Mais s’il en est ainsi c’est que, d’une part, la femme ne peut pas exercer librement tous les métiers et que, dans ceux mêmes qui sont convenables à son sexe, elle doit se défendre contre l’accablante concurrence masculine. Et Mercier esquisse de larges réformes, pour lesquelles il réclame nettement le concours du législateur. « Qui ne sent, dit-il, la nécessité d’une nouvelle loi propre à remédier à ce qui ne s’était pas vu dans les siècles anciens ? » Avant tout il faut, selon lui, poser en principe que toute femme du peuple puisse exercer, sans gêne ni contrainte, « le métier qu’elle aura choisi ».
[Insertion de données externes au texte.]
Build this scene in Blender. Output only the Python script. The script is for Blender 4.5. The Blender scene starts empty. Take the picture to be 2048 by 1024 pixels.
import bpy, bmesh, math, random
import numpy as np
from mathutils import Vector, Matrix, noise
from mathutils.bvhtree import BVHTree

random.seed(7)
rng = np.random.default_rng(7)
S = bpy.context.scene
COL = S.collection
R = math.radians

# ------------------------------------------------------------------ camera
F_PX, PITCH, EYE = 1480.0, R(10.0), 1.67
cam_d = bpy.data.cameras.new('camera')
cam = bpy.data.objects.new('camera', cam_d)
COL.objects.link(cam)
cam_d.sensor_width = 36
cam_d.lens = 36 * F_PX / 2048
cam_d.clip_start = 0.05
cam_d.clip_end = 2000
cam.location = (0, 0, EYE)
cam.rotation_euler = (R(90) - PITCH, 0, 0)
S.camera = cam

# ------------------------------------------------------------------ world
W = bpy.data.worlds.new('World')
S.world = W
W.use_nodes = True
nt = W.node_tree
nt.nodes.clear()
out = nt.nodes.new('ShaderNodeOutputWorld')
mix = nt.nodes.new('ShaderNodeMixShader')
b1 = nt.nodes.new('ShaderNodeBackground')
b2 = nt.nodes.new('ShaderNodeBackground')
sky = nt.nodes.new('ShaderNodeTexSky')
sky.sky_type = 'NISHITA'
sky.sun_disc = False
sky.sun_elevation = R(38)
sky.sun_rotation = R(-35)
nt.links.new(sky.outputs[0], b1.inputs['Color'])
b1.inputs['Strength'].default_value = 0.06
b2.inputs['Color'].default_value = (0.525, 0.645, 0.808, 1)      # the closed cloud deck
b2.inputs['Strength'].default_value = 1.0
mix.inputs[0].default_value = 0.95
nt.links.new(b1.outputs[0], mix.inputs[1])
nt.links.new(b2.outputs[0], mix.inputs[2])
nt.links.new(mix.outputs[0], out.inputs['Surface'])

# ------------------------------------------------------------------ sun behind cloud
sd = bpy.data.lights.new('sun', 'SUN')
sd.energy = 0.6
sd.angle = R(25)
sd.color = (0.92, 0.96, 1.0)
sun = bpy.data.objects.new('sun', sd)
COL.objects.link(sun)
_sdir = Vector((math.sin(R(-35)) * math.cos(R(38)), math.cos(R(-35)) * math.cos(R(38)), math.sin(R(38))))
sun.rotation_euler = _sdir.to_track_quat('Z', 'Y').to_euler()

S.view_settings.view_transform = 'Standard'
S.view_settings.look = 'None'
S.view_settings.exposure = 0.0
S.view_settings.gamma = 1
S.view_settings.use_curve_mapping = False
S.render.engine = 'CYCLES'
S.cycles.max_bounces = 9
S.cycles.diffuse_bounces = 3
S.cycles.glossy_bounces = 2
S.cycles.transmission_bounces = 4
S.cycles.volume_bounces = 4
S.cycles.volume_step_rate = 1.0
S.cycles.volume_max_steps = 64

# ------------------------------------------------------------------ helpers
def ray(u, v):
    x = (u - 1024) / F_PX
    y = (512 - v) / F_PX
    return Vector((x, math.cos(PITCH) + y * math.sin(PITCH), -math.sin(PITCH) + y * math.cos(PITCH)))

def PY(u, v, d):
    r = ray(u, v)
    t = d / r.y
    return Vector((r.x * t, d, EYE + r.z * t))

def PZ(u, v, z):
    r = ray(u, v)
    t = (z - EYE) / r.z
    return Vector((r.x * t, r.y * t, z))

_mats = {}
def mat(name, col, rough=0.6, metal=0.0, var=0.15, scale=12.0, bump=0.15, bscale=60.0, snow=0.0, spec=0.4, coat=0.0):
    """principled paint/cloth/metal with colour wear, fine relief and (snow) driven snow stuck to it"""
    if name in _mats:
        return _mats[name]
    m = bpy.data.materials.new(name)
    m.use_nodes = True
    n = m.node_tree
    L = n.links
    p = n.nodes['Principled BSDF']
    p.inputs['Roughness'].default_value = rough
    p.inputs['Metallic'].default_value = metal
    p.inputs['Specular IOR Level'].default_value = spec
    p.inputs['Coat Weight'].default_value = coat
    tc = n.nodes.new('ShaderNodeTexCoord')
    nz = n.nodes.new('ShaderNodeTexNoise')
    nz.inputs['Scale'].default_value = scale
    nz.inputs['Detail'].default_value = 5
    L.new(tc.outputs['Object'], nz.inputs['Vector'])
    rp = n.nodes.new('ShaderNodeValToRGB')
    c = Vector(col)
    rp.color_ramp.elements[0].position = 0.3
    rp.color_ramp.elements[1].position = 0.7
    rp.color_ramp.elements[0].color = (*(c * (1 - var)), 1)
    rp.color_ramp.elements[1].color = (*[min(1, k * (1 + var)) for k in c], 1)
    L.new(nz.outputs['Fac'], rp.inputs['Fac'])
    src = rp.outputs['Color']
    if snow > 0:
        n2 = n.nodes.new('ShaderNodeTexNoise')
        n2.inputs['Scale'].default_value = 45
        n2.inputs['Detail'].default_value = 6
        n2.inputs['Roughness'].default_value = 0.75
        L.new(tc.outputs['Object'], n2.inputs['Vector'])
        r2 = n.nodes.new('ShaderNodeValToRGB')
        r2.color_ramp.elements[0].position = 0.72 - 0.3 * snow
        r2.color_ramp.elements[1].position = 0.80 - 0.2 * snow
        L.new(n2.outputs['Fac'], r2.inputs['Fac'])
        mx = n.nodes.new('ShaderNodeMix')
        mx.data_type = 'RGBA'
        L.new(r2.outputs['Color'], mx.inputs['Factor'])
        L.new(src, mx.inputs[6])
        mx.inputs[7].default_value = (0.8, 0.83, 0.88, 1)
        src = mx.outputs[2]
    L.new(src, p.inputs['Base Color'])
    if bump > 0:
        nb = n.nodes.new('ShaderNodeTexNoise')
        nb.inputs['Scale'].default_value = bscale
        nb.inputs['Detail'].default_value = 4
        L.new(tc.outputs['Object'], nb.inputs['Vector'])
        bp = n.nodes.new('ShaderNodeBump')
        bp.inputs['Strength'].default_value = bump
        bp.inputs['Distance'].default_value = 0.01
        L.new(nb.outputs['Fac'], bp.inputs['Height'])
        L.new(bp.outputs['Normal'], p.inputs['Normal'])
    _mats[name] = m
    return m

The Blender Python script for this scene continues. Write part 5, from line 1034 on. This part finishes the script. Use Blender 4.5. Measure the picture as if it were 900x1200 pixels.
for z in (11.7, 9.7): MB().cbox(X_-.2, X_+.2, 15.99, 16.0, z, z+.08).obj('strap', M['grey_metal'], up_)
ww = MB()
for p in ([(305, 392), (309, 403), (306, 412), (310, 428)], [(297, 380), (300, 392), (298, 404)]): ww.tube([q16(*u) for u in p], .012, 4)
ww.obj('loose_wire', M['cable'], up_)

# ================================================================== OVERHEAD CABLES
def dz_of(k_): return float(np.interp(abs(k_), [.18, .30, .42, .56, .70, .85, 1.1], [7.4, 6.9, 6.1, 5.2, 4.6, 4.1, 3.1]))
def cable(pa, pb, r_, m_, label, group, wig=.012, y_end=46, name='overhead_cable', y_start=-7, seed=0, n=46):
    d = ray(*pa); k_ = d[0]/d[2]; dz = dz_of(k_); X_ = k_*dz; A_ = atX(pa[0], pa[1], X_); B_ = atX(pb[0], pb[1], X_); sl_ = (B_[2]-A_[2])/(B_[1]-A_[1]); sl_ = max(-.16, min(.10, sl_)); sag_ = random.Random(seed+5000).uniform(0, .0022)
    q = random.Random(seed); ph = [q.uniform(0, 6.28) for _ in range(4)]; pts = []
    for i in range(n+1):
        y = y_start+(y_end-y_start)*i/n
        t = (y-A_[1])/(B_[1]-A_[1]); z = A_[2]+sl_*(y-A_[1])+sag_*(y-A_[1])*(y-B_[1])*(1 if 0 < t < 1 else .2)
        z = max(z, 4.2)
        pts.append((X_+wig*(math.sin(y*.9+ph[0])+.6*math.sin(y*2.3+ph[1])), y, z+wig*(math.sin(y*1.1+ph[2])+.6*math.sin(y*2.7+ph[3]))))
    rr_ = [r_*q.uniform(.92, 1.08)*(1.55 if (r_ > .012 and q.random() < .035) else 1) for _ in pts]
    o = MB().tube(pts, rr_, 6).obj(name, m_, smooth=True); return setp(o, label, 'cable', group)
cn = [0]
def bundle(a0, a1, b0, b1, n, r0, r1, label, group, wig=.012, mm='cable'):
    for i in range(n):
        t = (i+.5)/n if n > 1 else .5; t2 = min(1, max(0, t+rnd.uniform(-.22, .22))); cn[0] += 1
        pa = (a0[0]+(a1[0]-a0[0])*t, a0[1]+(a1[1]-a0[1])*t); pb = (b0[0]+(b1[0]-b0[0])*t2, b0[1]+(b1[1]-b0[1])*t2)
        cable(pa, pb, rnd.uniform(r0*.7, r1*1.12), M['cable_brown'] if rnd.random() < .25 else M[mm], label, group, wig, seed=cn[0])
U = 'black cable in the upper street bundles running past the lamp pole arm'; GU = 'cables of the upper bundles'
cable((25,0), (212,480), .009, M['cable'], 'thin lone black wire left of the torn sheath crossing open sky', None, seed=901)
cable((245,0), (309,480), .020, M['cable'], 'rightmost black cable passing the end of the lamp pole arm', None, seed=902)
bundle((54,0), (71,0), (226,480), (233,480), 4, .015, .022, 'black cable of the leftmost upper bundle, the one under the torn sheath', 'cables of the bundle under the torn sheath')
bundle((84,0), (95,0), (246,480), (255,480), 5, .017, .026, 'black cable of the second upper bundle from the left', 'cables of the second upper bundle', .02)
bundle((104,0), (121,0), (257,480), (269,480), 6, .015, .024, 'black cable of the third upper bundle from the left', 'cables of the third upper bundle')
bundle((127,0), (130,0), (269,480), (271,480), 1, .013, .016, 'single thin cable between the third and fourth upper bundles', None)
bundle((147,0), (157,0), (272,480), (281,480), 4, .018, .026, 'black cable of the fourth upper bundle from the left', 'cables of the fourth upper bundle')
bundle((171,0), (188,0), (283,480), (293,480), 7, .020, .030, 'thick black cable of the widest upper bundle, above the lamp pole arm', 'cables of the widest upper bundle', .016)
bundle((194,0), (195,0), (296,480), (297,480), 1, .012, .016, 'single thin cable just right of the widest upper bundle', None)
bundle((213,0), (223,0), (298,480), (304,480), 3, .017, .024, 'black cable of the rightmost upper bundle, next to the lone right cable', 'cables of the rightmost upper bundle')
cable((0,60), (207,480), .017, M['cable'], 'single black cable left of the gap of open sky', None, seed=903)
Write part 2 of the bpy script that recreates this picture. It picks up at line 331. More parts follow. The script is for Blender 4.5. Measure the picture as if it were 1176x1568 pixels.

Cela suppose de profonds changements dans les mœurs et dans les lois. Apprendre aux femmes les métiers propres à leur sexe, c’est créer une instruction professionnelle qui, à cette époque est, nous l’avons vu, presque inexistante. Leur permettre d’embrasser

  1. Dictionnaire philosophique, article Femme (Œuvres complètes).
  2. Émile, livre III (Œuvres complètes, édit. de 1846).